“El día que la gente de la sierra descubra en si misma las grandes posibilidades de creación de su espíritu indígena será el día en el que aflorará un gran y poderoso arte nacional tan arrollador que por su propio genio nacional tendrá el más puro y gran definitivo valor universal”, dijo hace más de medio siglo el novelista y etnólogo peruano José María Arguedas (1911-1969). Sus grandes obras como “Los ríos profundos” (1958) o “Todas las sangres” (1964), de inspiración indigenista, no hacen sino ponernos frente a la compleja realidad del indio nativo. Así como ahora, más de medio siglo después, “Retablo” (2017, estrenada en 2019), ópera prima del cineasta peruano Álvaro Delgado-Aparicio que hasta la fecha ha recibido 40 galardones en 150 festivales. Por ello, seguramente, Netflix la incluye en su lista de películas recomendadas.

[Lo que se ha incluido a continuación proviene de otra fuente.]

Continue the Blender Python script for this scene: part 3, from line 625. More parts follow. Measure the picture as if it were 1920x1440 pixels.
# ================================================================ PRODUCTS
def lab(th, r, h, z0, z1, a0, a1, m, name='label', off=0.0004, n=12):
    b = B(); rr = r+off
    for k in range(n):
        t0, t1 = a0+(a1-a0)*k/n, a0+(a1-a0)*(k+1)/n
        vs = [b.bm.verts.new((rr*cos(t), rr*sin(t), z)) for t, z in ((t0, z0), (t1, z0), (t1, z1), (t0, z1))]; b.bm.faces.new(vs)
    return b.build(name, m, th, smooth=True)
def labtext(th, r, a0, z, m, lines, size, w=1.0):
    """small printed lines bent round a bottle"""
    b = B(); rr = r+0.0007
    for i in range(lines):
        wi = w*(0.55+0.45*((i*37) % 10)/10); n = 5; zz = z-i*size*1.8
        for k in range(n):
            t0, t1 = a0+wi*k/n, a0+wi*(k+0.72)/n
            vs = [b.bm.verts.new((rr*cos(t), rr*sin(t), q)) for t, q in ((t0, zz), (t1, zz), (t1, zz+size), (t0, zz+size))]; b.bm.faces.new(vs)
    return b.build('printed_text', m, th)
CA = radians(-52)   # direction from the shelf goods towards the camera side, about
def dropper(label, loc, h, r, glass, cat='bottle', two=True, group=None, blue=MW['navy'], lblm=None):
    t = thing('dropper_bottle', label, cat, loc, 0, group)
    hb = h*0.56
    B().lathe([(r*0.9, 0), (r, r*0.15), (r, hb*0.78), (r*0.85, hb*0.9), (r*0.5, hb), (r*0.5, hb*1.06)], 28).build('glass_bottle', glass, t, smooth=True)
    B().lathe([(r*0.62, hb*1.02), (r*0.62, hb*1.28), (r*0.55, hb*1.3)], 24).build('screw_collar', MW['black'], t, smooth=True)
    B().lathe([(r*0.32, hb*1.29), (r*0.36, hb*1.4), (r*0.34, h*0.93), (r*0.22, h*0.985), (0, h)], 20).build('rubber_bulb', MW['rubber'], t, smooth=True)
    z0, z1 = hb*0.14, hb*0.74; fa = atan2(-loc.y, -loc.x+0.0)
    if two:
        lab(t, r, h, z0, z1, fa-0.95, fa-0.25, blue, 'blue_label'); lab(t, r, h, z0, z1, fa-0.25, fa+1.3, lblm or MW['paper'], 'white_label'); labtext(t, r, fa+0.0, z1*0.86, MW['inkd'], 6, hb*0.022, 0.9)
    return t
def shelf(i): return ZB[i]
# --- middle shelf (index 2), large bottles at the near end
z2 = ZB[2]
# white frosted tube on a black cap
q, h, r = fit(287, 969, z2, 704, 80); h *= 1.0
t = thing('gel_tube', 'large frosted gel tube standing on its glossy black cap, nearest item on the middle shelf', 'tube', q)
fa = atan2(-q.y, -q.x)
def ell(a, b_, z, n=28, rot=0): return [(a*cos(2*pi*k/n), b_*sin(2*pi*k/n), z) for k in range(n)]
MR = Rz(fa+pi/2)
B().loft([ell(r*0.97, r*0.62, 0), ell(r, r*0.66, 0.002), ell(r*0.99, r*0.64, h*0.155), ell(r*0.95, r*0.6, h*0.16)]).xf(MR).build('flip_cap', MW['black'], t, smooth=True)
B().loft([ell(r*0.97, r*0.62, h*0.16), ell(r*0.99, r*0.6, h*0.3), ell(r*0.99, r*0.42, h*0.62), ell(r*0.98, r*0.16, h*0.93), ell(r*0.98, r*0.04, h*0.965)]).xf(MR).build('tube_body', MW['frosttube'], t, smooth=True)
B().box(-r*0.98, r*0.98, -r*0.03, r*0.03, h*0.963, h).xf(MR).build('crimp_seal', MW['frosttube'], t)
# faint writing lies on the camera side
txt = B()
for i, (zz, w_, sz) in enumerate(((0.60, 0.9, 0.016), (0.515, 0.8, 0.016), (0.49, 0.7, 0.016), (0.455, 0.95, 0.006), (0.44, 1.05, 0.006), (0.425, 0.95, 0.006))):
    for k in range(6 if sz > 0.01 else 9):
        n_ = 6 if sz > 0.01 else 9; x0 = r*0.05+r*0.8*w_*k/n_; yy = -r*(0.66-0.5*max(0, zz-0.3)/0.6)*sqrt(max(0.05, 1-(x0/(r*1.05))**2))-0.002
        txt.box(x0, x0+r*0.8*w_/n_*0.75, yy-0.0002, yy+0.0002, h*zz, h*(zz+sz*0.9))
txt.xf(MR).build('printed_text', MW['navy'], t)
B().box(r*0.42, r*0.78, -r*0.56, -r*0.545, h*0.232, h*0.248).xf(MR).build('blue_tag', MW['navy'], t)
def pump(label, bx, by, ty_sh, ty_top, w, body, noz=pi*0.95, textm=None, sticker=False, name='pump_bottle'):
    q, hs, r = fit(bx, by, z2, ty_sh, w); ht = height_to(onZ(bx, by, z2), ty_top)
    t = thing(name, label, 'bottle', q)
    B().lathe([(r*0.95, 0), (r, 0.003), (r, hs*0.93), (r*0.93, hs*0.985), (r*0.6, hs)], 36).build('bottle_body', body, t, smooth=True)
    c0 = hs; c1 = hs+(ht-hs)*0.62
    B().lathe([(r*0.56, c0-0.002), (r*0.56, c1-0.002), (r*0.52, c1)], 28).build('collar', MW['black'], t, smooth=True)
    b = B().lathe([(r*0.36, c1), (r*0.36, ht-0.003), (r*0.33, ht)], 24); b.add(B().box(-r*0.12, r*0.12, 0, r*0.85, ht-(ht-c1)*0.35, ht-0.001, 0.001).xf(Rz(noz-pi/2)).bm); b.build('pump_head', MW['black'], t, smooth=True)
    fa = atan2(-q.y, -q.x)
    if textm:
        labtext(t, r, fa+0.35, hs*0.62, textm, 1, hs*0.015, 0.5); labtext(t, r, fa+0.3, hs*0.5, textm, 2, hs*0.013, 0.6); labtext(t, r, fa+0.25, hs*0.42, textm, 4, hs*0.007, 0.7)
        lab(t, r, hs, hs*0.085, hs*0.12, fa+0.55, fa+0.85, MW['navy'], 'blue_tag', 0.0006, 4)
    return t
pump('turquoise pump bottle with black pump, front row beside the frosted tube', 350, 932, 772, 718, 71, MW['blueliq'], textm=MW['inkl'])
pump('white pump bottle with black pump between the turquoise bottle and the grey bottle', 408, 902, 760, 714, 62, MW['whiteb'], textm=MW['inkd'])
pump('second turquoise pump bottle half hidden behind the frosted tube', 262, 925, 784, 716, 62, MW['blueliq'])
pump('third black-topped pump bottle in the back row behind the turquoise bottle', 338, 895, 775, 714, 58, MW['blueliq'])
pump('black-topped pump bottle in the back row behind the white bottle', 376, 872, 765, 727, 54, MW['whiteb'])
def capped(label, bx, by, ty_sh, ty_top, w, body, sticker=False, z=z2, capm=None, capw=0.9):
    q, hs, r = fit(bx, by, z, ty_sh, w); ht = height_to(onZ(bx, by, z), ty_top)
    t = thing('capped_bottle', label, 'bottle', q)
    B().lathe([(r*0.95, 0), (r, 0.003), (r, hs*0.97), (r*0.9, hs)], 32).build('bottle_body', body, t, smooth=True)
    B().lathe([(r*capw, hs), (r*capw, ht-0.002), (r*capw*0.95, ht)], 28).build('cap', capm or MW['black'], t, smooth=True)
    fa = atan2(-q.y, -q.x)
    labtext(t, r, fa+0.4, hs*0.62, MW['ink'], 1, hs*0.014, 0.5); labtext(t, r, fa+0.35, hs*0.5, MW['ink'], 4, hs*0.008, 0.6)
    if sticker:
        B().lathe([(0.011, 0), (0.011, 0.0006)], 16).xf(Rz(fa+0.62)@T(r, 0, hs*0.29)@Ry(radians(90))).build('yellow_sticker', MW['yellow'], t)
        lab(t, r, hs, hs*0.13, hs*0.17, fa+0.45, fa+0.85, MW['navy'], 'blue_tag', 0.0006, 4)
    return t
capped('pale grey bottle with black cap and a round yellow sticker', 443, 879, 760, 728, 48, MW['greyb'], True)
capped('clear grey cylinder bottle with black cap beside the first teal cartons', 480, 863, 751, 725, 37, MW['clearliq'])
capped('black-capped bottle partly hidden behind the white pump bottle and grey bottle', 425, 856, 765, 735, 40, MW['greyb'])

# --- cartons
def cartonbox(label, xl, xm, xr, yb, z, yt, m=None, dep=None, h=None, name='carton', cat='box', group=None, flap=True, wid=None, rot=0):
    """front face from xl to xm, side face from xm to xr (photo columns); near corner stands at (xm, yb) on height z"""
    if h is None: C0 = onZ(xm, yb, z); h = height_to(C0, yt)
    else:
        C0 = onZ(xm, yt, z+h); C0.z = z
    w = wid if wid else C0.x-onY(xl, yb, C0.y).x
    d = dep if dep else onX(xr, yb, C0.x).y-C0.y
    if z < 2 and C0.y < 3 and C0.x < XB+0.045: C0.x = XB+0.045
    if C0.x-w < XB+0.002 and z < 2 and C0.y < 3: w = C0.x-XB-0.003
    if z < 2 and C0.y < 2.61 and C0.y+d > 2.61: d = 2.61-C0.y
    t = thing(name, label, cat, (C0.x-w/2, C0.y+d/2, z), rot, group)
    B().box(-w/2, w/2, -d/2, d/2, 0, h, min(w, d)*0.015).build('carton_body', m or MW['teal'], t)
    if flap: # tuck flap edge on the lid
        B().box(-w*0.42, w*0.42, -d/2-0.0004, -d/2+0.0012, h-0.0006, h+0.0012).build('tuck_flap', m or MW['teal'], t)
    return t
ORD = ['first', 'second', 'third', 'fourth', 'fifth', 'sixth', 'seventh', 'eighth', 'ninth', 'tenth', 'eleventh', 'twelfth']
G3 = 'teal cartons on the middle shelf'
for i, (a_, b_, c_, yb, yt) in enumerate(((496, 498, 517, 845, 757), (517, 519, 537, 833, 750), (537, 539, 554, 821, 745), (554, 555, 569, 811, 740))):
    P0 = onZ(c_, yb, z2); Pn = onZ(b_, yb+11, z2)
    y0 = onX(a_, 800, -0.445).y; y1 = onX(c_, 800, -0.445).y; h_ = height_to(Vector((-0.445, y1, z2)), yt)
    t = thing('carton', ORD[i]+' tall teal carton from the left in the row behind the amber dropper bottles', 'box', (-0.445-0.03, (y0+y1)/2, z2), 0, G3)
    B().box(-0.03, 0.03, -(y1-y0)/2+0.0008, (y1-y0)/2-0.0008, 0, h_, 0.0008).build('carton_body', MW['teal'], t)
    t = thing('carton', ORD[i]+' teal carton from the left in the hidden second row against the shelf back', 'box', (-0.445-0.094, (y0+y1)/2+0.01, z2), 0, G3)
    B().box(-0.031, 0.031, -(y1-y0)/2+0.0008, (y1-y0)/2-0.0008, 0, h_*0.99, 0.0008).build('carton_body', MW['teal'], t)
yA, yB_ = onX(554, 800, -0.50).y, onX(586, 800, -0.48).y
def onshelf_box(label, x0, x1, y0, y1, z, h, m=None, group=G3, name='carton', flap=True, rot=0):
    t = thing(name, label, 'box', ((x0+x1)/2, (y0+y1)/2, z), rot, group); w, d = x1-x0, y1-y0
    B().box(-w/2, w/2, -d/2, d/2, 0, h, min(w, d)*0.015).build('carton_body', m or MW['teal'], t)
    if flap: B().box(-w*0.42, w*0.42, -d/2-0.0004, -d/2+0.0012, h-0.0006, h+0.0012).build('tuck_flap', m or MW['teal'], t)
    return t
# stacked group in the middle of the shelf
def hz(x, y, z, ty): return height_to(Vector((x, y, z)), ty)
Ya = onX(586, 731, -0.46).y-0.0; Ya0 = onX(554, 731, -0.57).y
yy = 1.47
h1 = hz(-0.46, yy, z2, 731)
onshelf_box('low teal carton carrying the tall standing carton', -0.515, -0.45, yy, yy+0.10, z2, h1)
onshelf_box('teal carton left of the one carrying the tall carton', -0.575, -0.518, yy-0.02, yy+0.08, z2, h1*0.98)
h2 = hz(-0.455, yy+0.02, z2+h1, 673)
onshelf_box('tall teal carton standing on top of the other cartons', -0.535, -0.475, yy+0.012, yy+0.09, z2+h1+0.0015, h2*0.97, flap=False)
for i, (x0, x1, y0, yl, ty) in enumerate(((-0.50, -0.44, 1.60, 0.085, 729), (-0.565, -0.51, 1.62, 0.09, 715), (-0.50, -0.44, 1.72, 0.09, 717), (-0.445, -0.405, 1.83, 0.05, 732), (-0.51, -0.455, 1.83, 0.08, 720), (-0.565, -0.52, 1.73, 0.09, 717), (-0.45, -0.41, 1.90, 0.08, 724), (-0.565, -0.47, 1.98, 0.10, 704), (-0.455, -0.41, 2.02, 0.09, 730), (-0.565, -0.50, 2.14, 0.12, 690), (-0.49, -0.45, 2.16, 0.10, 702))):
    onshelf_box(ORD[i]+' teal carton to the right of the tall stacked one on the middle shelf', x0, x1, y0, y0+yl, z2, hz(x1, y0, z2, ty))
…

Varios aspectos hacen de ésta una gran obra. El uso mayoritario de la lengua quechua hablada en Perú por 4 millones de habitantes, subtitulada en castellano –así como la celebrada cantante ayacuchana Renata Flores- nos obliga a atender un idioma al que lamentablemente aún no respetamos y valoramos los propios habitantes andinos. Y lo hace desde un guión adaptado al medio rural ayacuchano, desolada y verde puna, que recoge una sencilla y profunda historia de un artista de retablos (Noé, Amiel Cayo) y su hijo y pupilo (Segundo, Junior Béjar Roca). Alrededor de esta historia llena de silencios y tiempos prolongados andinos –otro de sus aciertos- el autor aborda tres aspectos centrales: la homofobia centenaria en medios rurales e indígenas; las dificultades para sobrevivir en el mundo rural quechua hablante y la constante tensión entre quedarse en la llacta o engrosar el marginal mundo de las ciudades latinoamericanas (Mardonio, el amigo de Segundo que intenta sacarlo del medio para probar de todo). Y el tercero, que se desprende de las conversaciones entre estos jóvenes, y el descubrimiento de que el padre de Segundo es homosexual, que añade una gran tensión a los conflictos de su adolescencia en una comunidad campesina, muy diferente a las de las urbes.
Sin estridencias ni uso de recursos cinematográficos aparatosos, el filme nos introduce con delicadeza y respeto a las grandezas y miserias de la vida comunitaria campesina en donde el ser hombre es sinónimo de machista, violento y soez. Padre e hijo se distinguen de ello por las delicadas manos y miradas que tejen las escenas de vida cotidiana representadas en estos magníficos retablos que se han alejado poco a poco de su origen religioso. La película culmina rescatando el amor filial y de maestro-discípulo por sobre todo, y se lo hace en varias escenas sencillas que muestran una enorme dosis de cariño y aceptación hacia la vida y la muerte por igual.